FIFA top sponsor not happy with corruption allegations

27.05.2011

By Play the Game
Adidas, a FIFA top sponsor for more than 30 years worries about the current corruption allegations of FIFA President Sepp Blatter and other high-ranking members of the governing body.

In a statement quoted by news agency AP, the German sport equipment company raises concerns about the repercussions of the FIFA Ethics Committee hearings to take place in Zurich this Sunday:
"the negative tenor of the public debate is neither good for the sport of football nor for FIFA as an institution and its partners."

Luckily for FIFA who has a lot to deal with at the moment, other top sponsors seem to take the case more lightly. When contacted by US Sporting on their possible issues with the FIFA allegations, Coca-Cola and VISA, two FIFA top sponsors issued statements denying that the ethics committee hearing of the FIFA President and his opponent bin Hammam will influence their sponsorship.

Coca-cola denied having any role in the management of FIFA and said:
“The Coca-Cola Company has a global sponsorship agreement with FIFA for marketing rights related to football. However, as a company we do not play any role in the management of FIFA or the process for the selection of host countries. We have full confidence in FIFA's management and the long-term positive benefits of bringing the excitement of the sport of football to people around the world."

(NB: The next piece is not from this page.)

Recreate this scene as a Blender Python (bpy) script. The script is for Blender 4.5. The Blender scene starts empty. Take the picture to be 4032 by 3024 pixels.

Visa stated that they have no involvement in administrative issues as the bidding process and current investigations into mismanagement is of no concern to the company:

“Our focus is on our sponsorship of the 2014 World Cup in Brazil and other tournaments before then. As a sponsor, we are not involved in the bidding process or other administrative issues faced by the governing body. This matter does not concern or impact our sponsorship rights related to the 2014 World Cup in Brazil. Our current sponsorship rights extend through the 2014 World Cup in Brazil. As a matter of policy, we do not speculate on business decisions or sponsorship renewals.”